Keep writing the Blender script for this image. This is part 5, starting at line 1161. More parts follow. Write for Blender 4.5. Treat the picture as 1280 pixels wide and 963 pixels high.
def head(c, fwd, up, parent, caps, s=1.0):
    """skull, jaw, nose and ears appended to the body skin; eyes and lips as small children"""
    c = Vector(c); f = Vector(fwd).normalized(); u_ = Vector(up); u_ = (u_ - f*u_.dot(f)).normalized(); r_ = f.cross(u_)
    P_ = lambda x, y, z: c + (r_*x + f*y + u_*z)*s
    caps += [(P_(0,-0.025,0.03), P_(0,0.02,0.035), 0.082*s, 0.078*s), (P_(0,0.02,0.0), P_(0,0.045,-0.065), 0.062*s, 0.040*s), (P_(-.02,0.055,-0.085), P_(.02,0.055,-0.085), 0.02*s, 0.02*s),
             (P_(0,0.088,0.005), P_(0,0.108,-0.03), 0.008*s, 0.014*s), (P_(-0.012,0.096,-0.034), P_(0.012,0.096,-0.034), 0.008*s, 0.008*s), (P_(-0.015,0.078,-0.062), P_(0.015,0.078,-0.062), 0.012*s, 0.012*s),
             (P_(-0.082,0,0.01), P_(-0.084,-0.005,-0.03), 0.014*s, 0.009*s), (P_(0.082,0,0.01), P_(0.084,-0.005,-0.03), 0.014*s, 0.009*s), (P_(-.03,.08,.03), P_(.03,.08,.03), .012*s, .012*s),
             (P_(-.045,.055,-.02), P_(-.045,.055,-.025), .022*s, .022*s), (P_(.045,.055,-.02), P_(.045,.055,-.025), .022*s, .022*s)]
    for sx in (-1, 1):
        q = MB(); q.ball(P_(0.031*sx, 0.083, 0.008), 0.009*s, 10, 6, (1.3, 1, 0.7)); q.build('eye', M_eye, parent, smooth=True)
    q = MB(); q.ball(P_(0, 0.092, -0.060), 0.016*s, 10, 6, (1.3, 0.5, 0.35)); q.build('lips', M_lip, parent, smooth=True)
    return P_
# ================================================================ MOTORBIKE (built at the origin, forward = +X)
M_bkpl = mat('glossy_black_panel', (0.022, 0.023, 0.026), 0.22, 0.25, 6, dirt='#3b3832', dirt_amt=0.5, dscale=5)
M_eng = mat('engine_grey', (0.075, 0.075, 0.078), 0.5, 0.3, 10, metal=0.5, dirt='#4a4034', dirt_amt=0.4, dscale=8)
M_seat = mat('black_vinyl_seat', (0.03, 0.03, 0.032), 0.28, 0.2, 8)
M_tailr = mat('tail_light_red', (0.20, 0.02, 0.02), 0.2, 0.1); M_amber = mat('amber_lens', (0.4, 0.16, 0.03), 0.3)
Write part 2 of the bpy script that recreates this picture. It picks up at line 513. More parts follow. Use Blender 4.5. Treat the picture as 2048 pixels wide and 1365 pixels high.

Aim
Transcribe the entire listing above precisely.

Reply
Keep writing the Blender script for this image. This is part 5, starting at line 1161. More parts follow. Write for Blender 4.5. Treat the picture as 1280 pixels wide and 963 pixels high.
def head(c, fwd, up, parent, caps, s=1.0):
    """skull, jaw, nose and ears appended to the body skin; eyes and lips as small children"""
    c = Vector(c); f = Vector(fwd).normalized(); u_ = Vector(up); u_ = (u_ - f*u_.dot(f)).normalized(); r_ = f.cross(u_)
    P_ = lambda x, y, z: c + (r_*x + f*y + u_*z)*s
    caps += [(P_(0,-0.025,0.03), P_(0,0.02,0.035), 0.082*s, 0.078*s), (P_(0,0.02,0.0), P_(0,0.045,-0.065), 0.062*s, 0.040*s), (P_(-.02,0.055,-0.085), P_(.02,0.055,-0.085), 0.02*s, 0.02*s),
             (P_(0,0.088,0.005), P_(0,0.108,-0.03), 0.008*s, 0.014*s), (P_(-0.012,0.096,-0.034), P_(0.012,0.096,-0.034), 0.008*s, 0.008*s), (P_(-0.015,0.078,-0.062), P_(0.015,0.078,-0.062), 0.012*s, 0.012*s),
             (P_(-0.082,0,0.01), P_(-0.084,-0.005,-0.03), 0.014*s, 0.009*s), (P_(0.082,0,0.01), P_(0.084,-0.005,-0.03), 0.014*s, 0.009*s), (P_(-.03,.08,.03), P_(.03,.08,.03), .012*s, .012*s),
             (P_(-.045,.055,-.02), P_(-.045,.055,-.025), .022*s, .022*s), (P_(.045,.055,-.02), P_(.045,.055,-.025), .022*s, .022*s)]
    for sx in (-1, 1):
        q = MB(); q.ball(P_(0.031*sx, 0.083, 0.008), 0.009*s, 10, 6, (1.3, 1, 0.7)); q.build('eye', M_eye, parent, smooth=True)
    q = MB(); q.ball(P_(0, 0.092, -0.060), 0.016*s, 10, 6, (1.3, 0.5, 0.35)); q.build('lips', M_lip, parent, smooth=True)
    return P_
# ================================================================ MOTORBIKE (built at the origin, forward = +X)
M_bkpl = mat('glossy_black_panel', (0.022, 0.023, 0.026), 0.22, 0.25, 6, dirt='#3b3832', dirt_amt=0.5, dscale=5)
M_eng = mat('engine_grey', (0.075, 0.075, 0.078), 0.5, 0.3, 10, metal=0.5, dirt='#4a4034', dirt_amt=0.4, dscale=8)
M_seat = mat('black_vinyl_seat', (0.03, 0.03, 0.032), 0.28, 0.2, 8)
M_tailr = mat('tail_light_red', (0.20, 0.02, 0.02), 0.2, 0.1); M_amber = mat('amber_lens', (0.4, 0.16, 0.03), 0.3)
Write part 2 of the bpy script that recreates this picture. It picks up at line 513. More parts follow. Use Blender 4.5. Treat the picture as 2048 pixels wide and 1365 pixels high.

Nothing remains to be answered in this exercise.